Catcher from Other Brother on Vimeo.

Before we viewed Other Brother studios’ Catcher, we already knew it was all back lit layered vellum with a balsa wood characters shot on a multiplane shooter. Nonetheless, we were pleasantly surprised by the evocative effect these fundamentals created.

Here, a world made up of layers of color are only revealed by degrees of light that comes through them. Light is also the subject of the piece, as a simple little figure runs through the colorful frames trying to catch beating glow dots of light that can only be fireflies. The figure is opaque, in direct contrast to the filmy layers of its multi-hued environs. When it finally nets one, this catcher becomes less buoyant, more melancholic, as it jars the little beauty only to watch its gorgeous colors fade to greys. The viewer is left with a sense of real, human-like, emotion, even though the figure in the piece is made up of only six basic shapes with no face at all. Bravo!

“With Catcher, we wanted to demonstrate how much emotion and feeling could be packed into a very short time frame with an extremely minimal character,” director Isaiah Powers of Other Brother told us, affirming what we had already appreciated about the piece. “It was early spring when we began concept work, so we decided to draw from related troupes for initial design elements such as soft, saturated palettes, and full, pregnant curves. Then we sort of fell into the setting of meadows, forests and foothills and the abundance of new life that exists there.”
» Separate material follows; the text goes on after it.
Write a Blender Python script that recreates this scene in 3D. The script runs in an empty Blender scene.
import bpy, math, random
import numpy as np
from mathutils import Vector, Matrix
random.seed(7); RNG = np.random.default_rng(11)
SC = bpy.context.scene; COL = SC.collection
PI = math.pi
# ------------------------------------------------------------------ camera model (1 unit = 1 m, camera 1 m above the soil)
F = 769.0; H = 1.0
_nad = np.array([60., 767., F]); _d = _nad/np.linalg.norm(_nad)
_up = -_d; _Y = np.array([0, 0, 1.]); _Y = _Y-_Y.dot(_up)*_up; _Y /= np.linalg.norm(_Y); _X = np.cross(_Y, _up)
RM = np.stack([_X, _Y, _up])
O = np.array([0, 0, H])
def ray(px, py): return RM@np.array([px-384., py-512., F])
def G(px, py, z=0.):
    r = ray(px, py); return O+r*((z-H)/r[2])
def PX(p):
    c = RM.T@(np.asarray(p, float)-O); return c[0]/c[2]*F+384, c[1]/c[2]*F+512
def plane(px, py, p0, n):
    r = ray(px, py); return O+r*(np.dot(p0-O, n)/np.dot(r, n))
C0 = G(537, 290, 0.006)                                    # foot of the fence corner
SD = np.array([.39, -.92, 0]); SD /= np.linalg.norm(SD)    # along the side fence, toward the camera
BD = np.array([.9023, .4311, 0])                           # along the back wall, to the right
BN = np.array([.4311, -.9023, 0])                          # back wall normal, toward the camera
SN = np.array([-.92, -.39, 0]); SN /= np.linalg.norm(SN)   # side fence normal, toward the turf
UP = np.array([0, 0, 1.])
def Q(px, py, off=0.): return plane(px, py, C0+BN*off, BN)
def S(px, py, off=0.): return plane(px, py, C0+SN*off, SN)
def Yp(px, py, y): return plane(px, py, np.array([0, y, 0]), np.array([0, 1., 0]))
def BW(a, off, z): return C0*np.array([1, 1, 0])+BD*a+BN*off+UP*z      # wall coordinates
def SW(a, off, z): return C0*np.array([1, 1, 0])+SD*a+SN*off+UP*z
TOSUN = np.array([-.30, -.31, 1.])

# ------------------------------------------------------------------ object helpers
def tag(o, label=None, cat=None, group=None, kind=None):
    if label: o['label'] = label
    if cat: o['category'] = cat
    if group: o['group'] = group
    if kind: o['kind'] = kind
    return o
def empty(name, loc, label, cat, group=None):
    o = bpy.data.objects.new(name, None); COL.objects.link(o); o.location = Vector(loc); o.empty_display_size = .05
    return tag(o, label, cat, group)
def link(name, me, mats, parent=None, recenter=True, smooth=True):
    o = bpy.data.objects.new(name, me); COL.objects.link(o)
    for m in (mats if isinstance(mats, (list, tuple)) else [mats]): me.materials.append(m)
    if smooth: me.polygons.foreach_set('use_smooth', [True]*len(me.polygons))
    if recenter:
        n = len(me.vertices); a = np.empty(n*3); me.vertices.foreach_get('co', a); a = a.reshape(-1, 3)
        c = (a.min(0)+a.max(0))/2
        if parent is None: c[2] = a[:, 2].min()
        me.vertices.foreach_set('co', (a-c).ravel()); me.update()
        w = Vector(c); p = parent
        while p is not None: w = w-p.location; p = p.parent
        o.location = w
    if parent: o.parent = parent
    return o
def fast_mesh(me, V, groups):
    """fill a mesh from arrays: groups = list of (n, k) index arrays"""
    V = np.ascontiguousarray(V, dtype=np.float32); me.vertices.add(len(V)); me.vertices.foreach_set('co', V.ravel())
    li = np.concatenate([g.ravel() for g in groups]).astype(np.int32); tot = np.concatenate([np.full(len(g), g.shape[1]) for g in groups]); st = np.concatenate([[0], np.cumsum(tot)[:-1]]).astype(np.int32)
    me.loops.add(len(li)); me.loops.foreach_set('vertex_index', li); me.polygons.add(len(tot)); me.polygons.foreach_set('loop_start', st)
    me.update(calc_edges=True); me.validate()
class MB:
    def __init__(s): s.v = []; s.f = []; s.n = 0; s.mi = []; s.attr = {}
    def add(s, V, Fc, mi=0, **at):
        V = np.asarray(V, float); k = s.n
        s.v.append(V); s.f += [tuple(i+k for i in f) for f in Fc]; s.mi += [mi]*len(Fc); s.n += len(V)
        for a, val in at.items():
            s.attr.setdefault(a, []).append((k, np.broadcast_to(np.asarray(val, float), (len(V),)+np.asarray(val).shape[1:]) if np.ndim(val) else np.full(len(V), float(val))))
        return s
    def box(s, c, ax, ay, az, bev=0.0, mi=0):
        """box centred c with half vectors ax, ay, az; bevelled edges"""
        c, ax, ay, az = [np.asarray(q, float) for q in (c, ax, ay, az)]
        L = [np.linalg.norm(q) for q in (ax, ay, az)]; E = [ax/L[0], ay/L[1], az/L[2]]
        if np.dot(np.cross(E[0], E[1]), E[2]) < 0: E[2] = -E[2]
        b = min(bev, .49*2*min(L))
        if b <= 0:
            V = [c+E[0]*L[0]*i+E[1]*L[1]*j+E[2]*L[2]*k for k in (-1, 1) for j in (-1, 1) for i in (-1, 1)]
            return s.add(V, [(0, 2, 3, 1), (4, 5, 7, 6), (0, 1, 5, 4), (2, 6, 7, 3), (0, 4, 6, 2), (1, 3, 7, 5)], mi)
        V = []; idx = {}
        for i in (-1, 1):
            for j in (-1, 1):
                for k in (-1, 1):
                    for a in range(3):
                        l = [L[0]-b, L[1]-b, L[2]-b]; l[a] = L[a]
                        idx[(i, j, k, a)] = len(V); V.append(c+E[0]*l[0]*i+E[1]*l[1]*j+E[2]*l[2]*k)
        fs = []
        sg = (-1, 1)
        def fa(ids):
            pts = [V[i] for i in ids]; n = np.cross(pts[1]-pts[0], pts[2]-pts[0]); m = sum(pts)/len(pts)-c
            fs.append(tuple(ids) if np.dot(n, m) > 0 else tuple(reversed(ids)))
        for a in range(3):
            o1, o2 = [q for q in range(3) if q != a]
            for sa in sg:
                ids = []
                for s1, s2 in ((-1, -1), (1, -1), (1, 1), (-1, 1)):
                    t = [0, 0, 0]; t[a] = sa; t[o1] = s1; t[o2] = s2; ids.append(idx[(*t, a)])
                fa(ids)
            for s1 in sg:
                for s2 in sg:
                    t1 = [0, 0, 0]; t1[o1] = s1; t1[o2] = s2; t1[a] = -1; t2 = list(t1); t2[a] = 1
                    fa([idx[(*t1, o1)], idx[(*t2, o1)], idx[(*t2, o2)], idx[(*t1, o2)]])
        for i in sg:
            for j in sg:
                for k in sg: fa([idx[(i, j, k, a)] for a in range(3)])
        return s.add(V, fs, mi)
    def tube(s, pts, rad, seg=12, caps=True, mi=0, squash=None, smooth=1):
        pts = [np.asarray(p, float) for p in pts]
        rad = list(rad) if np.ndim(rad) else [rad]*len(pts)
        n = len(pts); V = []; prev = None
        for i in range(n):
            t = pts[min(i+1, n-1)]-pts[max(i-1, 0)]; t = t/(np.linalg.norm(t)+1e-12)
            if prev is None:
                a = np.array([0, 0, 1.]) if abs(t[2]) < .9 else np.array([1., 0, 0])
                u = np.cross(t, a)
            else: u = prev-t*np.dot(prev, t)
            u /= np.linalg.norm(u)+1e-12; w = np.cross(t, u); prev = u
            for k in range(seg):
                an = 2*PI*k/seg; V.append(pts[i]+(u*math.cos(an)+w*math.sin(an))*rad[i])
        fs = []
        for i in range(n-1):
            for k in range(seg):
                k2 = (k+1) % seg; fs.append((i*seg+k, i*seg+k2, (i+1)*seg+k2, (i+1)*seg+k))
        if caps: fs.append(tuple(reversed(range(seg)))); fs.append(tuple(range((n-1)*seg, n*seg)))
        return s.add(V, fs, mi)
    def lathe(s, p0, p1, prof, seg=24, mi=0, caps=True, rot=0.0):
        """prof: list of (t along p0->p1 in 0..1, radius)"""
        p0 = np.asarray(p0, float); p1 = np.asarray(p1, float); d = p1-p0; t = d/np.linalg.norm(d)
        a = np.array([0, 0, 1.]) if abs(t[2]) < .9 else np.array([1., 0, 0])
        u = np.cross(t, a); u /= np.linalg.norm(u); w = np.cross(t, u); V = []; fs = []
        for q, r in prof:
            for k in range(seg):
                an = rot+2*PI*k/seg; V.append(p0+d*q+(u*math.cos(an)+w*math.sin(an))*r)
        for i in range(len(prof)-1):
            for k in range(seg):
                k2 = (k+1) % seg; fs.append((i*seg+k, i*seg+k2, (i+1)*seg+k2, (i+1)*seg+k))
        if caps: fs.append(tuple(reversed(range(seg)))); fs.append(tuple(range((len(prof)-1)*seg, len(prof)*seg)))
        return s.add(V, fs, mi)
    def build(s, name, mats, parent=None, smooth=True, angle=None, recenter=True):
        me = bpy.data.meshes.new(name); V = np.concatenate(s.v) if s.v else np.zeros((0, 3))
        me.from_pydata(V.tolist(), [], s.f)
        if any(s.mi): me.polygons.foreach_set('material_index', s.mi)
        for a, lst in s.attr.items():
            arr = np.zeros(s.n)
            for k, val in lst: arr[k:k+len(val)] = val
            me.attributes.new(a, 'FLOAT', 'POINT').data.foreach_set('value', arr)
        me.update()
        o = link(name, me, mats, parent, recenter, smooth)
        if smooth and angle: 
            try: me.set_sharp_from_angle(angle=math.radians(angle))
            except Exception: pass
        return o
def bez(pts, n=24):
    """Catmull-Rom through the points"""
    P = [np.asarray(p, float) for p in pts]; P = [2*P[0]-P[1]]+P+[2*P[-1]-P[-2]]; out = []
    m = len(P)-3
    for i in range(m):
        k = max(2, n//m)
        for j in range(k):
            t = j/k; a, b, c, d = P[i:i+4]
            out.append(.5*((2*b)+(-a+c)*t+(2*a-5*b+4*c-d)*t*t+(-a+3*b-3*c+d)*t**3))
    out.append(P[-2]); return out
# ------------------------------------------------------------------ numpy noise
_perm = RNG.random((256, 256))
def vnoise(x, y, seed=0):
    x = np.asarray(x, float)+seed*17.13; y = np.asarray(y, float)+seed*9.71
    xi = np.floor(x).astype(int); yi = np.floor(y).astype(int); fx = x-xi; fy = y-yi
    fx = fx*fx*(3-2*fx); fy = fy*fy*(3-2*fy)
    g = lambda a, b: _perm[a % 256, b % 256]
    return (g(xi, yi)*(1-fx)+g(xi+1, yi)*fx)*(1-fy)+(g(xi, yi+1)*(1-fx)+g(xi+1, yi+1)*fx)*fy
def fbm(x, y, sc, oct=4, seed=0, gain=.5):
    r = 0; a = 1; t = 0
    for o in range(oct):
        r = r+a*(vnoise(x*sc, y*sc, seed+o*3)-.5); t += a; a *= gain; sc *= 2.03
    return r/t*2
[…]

When we asked how he came up with the storyline, Powers answered, “We thought it would be interesting to play with the idea of allowing things we admire to follow their natural course, instead of trying to possess them for ourselves; for example, when one leaves a flower be instead of plucking it, or observes a butterfly instead of capturing one. It was also a good chance to animate expressive actions such as running, jumping and dancing to create something heartfelt that emotionally connects with its audience.”

In terms of the process of development for Catcher, Powers said, “It was all about exploration and pushing our visual medium. When we get a chance to work on short films we’re always wanting to learn; stretching into new ideas to see what we can pull off. We also sought to test out our new home built multi-plane shooter. It has built-in lighting and a back exposure all controlled with Dragonframe so we can easily shoot black and white luma mattes for compositing as a secondary exposure.

“In terms of the visual look and materials, our initial idea with the character was to keep him as simple as possible, and the body design we arrived at reminded us of wooden toy blocks. Balsa wood seemed like a good fit, as it is easy to shape and has great texture. At first we were just going to do digital matte paintings, but we ended up getting a lot more in the weeds. As a studio, we do a lot of animated paper-craft which led us to wonder what working with vellum would be like.

“In all honesty, it’s a bit unwieldy, but we fell in love with the twilight feeling and texture we could get out of airbrushing and back lighting it. An additionally new studio feature, a 3D resin printer, made for some easy prototyping and freedom of design for the net, the body of the butterfly, and the jars and lids. After we spent much time deliberating over how exactly to build and paint the wings for the butterfly one of the directors happened to take a shot of a freshly emerged cicada in his backyard and the wing colors were almost identical to what we had created. Nature wins, every time.”